Emblematico della sottovalutazione ed esclusione, in passato sistematica, dello sguardo femminile nella scienza, è pure il caso di una pioniera come l’ingegnera e chimica Ellen Swallow, che nel 1870 già si occupava scientificamente di problemi ecologici: il suo ambito di ricerca fu classificato come ‘economia domestica’. Il suo è uno dei tanti casi di scienziate che aprirono la strada all’ecologia – e non solo. Le racconta il libro Prime. Dieci scienziate per l’ambiente, a cura di Mirella Orsi e Sergio Ferraris (Codice edizioni 2023). Tra di esse Maria Sibylla Merian, pittrice e naturalista tedesca, che a metà ‘600 anticipa di cento anni la nascita ufficiale dell’ecologia con una metodologia tanto all’avanguardia quanto a lungo ignorata.
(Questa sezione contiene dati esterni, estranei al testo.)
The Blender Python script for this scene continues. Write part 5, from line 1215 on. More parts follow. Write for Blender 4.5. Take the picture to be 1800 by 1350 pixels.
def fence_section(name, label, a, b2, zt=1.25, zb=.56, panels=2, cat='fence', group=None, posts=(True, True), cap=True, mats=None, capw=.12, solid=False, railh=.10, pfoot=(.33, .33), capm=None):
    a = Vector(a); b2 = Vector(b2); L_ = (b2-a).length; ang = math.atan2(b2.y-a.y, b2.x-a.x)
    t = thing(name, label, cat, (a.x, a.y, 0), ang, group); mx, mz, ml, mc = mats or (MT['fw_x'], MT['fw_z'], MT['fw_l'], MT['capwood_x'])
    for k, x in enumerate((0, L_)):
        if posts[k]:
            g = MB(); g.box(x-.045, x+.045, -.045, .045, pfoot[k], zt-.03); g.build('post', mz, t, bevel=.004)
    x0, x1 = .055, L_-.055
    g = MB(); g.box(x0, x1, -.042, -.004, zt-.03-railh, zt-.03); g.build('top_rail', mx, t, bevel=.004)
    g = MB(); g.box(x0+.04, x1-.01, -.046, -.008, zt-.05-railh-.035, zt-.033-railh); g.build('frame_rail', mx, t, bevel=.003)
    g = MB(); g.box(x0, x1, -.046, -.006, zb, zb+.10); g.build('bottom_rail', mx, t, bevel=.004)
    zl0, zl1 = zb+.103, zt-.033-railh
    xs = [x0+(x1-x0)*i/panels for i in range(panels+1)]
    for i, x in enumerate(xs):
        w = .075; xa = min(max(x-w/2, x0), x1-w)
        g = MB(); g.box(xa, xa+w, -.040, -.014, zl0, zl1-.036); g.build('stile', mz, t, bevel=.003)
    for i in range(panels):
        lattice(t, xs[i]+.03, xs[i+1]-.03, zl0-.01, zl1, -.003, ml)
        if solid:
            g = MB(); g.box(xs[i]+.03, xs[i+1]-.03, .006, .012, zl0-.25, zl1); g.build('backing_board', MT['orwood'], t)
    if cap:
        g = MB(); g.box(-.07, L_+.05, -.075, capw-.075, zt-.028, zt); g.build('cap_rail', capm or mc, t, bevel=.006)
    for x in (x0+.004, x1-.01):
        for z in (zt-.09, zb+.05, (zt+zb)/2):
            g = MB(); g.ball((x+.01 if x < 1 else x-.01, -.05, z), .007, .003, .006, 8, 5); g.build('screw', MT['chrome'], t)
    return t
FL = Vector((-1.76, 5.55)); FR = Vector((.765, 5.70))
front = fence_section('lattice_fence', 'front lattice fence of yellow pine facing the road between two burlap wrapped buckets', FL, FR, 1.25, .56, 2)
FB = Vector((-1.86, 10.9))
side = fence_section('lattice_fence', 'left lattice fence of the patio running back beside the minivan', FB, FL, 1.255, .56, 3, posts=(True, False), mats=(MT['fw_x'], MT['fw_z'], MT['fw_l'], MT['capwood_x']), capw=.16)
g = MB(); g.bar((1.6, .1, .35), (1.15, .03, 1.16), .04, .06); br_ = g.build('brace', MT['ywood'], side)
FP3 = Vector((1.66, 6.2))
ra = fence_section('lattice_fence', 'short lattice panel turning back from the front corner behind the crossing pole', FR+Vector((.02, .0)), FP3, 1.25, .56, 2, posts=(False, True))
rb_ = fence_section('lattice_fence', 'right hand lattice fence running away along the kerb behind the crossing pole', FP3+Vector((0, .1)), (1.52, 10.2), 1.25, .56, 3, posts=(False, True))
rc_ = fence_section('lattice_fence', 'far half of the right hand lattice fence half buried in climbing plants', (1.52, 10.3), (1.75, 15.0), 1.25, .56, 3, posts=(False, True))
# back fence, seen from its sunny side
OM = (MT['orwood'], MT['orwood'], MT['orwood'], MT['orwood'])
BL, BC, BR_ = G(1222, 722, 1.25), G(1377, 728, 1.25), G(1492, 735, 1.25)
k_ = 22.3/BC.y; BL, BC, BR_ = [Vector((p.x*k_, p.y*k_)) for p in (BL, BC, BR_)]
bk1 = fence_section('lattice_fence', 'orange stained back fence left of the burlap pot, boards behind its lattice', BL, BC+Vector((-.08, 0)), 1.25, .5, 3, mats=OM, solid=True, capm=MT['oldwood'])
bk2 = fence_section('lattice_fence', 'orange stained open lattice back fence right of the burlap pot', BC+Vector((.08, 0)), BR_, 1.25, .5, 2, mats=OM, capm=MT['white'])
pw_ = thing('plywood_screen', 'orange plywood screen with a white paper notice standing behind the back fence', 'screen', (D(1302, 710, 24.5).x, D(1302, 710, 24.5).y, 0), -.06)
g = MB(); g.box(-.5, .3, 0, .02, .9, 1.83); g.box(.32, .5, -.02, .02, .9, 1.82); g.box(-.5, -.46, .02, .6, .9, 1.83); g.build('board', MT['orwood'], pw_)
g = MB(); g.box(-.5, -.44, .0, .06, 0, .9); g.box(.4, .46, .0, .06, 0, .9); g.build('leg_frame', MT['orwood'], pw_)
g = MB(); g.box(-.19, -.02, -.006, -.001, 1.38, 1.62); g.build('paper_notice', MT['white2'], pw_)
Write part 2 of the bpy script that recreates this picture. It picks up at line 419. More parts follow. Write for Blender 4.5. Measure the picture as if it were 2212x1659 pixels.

O Eunice Newton Foote, scienziata e attivista statunitense: la prima, a metà ’800, a teorizzare l’effetto serra e a prevedere la crisi climatica, cui toccò assistere alla demolizione pubblica della sua ricerca, ovviamente senza diritto di replica in quanto donna. Il suo nome riappare solo nel 2010, quando Raymond Sorenson, geologo petrolchimico appassionato di libri scientifici antichi, si imbatte nella sua ricerca leggendo l’Annual of scientific discovery del 1857, ne comprende la valenza pionieristica e inizia a ricostruire la vicenda della scienziata – e di riflesso a riscrivere la Storia.

Il messaggio del libro è proprio quello di trasmettere l’importanza di integrare il punto di vista femminile con quello maschile: le scienziate rievocate nel volume avevano sviluppato un pensiero laterale inedito per la loro epoca e particolarmente prezioso. Come dire: punti di vista differenti producono risultati migliori.

Che è esattamente quanto sostengono Cipriani e Pezzulli in Oltre Marie: la discriminazione di genere non pesa solo sulle scienziate o sulle ragazze che vorrebbero diventarlo, ma anche sulle scienze stesse, che da una pluralità di sguardi non possono che trarre beneficio:


«Una scienza più plurale, più attenta e aperta alle prospettive di genere, sarà una scienza più preparata a identificare quei punti ciechi causati da un’unica prospettiva parziale dominante. E a (…) sostenere una descrizione della scienza che non sia piatta e approssimata bensì multidimensionale, e che riconosca e valorizzi la sua complessità”».

Insomma, non basta far entrare le donne nella scienza: bisogna cambiare la cultura delle scienze, che, come ogni forma di sapere, è un soggetto collettivo, un’impresa collettiva, che risente di tutta una serie di condizionamenti e influenze del contesto sociale culturale e politico in cui si sviluppa.